==== GIVEN DATA
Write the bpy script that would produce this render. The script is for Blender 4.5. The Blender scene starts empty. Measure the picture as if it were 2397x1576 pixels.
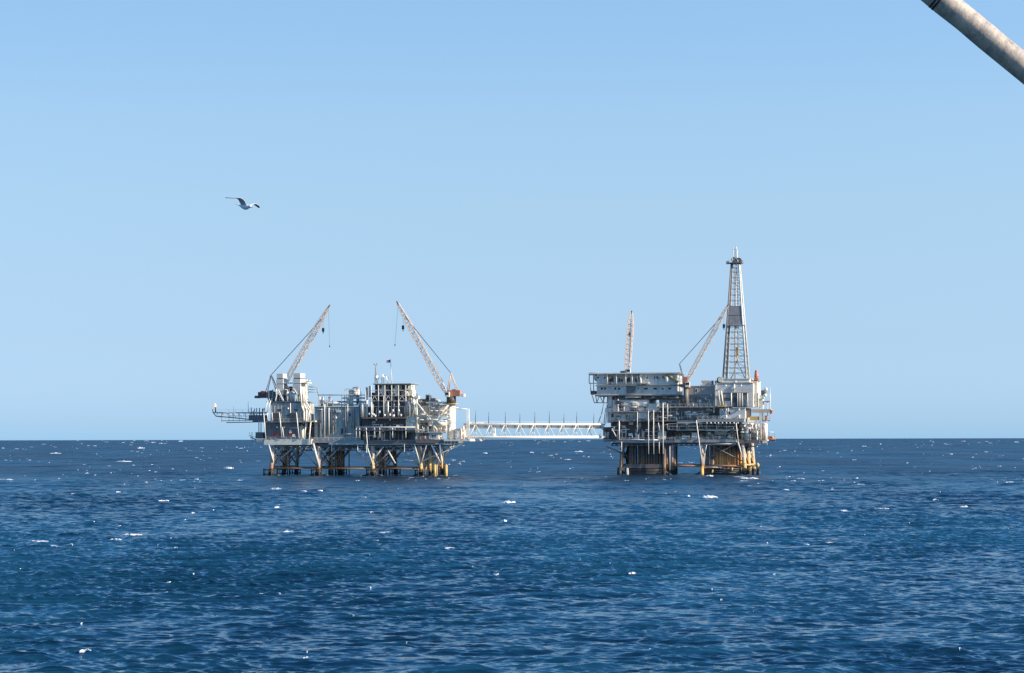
import bpy, math, random
import numpy as np
from mathutils import Vector, Matrix
RD = math.radians
random.seed(7)
sc = bpy.context.scene
COL = sc.collection

# ------------------------------------------------------------------ camera
FPX, CX, H0, HY, RS = 5000.0, 1198.5, 17.0, 1027.6, 0.0021   # focal length and horizon in photo pixels, eye height
cd = bpy.data.cameras.new('camera'); cam = bpy.data.objects.new('camera', cd); COL.objects.link(cam)
cd.sensor_width = 36; cd.lens = 36 * FPX / 2397.0
cd.shift_y = (HY - 788.0) / 2397.0
cd.clip_start = 0.5; cd.clip_end = 200000
cam.location = (0, 0, H0)
cam.rotation_euler = (Matrix.Rotation(RD(90), 4, 'X') @ Matrix.Rotation(-RS, 4, 'Z')).to_euler()
sc.camera = cam

# ------------------------------------------------------------------ sky and sun
SUN_EL, SUN_AZ = 27.0, -22.0            # azimuth measured from +X towards +Y
w = bpy.data.worlds.new('World'); sc.world = w; w.use_nodes = True
nt = w.node_tree; nt.nodes.clear()
out = nt.nodes.new('ShaderNodeOutputWorld'); bg = nt.nodes.new('ShaderNodeBackground')
sky = nt.nodes.new('ShaderNodeTexSky'); sky.sky_type = 'NISHITA'; sky.sun_disc = False
sky.sun_elevation = RD(SUN_EL); sky.sun_rotation = RD(90 - SUN_AZ)
sky.air_density = 1.0; sky.dust_density = 0.1; sky.ozone_density = 4.0
tc = nt.nodes.new('ShaderNodeTexCoord'); sx = nt.nodes.new('ShaderNodeSeparateXYZ')
rp = nt.nodes.new('ShaderNodeValToRGB'); mx = nt.nodes.new('ShaderNodeMixRGB'); mx.blend_type = 'MULTIPLY'; mx.inputs[0].default_value = 1
nt.links.new(tc.outputs['Generated'], sx.inputs[0]); nt.links.new(sx.outputs['Z'], rp.inputs[0])
SKYRAMP = [(0.0, (0.33, 0.59, 1.16)), (0.008, (0.385, 0.60, 1.10)), (0.022, (0.46, 0.62, 1.03)), (0.046, (0.553, 0.642, 0.907)), (0.074, (0.674, 0.707, 0.854)), (0.111, (0.834, 0.82, 0.853)), (0.149, (0.95, 0.92, 0.91)), (0.203, (0.99, 1.02, 1.0)), (0.25, (.76, 1.10, 1.2)), (0.34, (.52, 1.08, 1.36)), (0.6, (.42, .98, 1.42)), (1.0, (.55, .9, 1.4))]
el = rp.color_ramp.elements
el[0].position, el[0].color = SKYRAMP[0][0], (*SKYRAMP[0][1], 1)
el[1].position, el[1].color = SKYRAMP[-1][0], (*SKYRAMP[-1][1], 1)
for p, c in SKYRAMP[1:-1]:
    e = el.new(p); e.color = (*c, 1)
nt.links.new(sky.outputs[0], mx.inputs[1]); nt.links.new(rp.outputs[0], mx.inputs[2])
ev = nt.nodes.new('ShaderNodeMapRange'); nt.links.new(sx.outputs['X'], ev.inputs[0])      # evens the sky out from left to right
ev.inputs[1].default_value = -.35; ev.inputs[2].default_value = .35; ev.inputs[3].default_value = .82; ev.inputs[4].default_value = 1.06
m2 = nt.nodes.new('ShaderNodeMixRGB'); m2.blend_type = 'MULTIPLY'; m2.inputs[0].default_value = 1
nt.links.new(mx.outputs[0], m2.inputs[1]); nt.links.new(ev.outputs[0], m2.inputs[2]); nt.links.new(m2.outputs[0], bg.inputs[0]); bg.inputs[1].default_value = 0.11
nt.links.new(bg.outputs[0], out.inputs[0])
sl = bpy.data.lights.new('sun', 'SUN'); sl.energy = 4.6; sl.angle = RD(0.53); sl.color = (1.0, 0.89, 0.74)
so = bpy.data.objects.new('sun', sl); COL.objects.link(so)
sd = Vector((math.cos(RD(SUN_EL)) * math.cos(RD(SUN_AZ)), math.cos(RD(SUN_EL)) * math.sin(RD(SUN_AZ)), math.sin(RD(SUN_EL))))
so.rotation_euler = sd.to_track_quat('Z', 'Y').to_euler()
sc.view_settings.view_transform = 'Standard'; sc.view_settings.look = 'None'
sc.view_settings.gamma = 1; sc.view_settings.exposure = 0.75
sc.render.engine = 'CYCLES'
sc.cycles.max_bounces = 6; sc.cycles.sample_clamp_indirect = 4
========
▶ [WRITTEN INSTRUCTION] Begin at the first line of the data above and repeat each line exactly, stopping after the line containing "sc.camera = cam". Omit the pictures.

▶ [FINAL RESULT]
Write the bpy script that would produce this render. The script is for Blender 4.5. The Blender scene starts empty. Measure the picture as if it were 2397x1576 pixels.
import bpy, math, random
import numpy as np
from mathutils import Vector, Matrix
RD = math.radians
random.seed(7)
sc = bpy.context.scene
COL = sc.collection

# ------------------------------------------------------------------ camera
FPX, CX, H0, HY, RS = 5000.0, 1198.5, 17.0, 1027.6, 0.0021   # focal length and horizon in photo pixels, eye height
cd = bpy.data.cameras.new('camera'); cam = bpy.data.objects.new('camera', cd); COL.objects.link(cam)
cd.sensor_width = 36; cd.lens = 36 * FPX / 2397.0
cd.shift_y = (HY - 788.0) / 2397.0
cd.clip_start = 0.5; cd.clip_end = 200000
cam.location = (0, 0, H0)
cam.rotation_euler = (Matrix.Rotation(RD(90), 4, 'X') @ Matrix.Rotation(-RS, 4, 'Z')).to_euler()
sc.camera = cam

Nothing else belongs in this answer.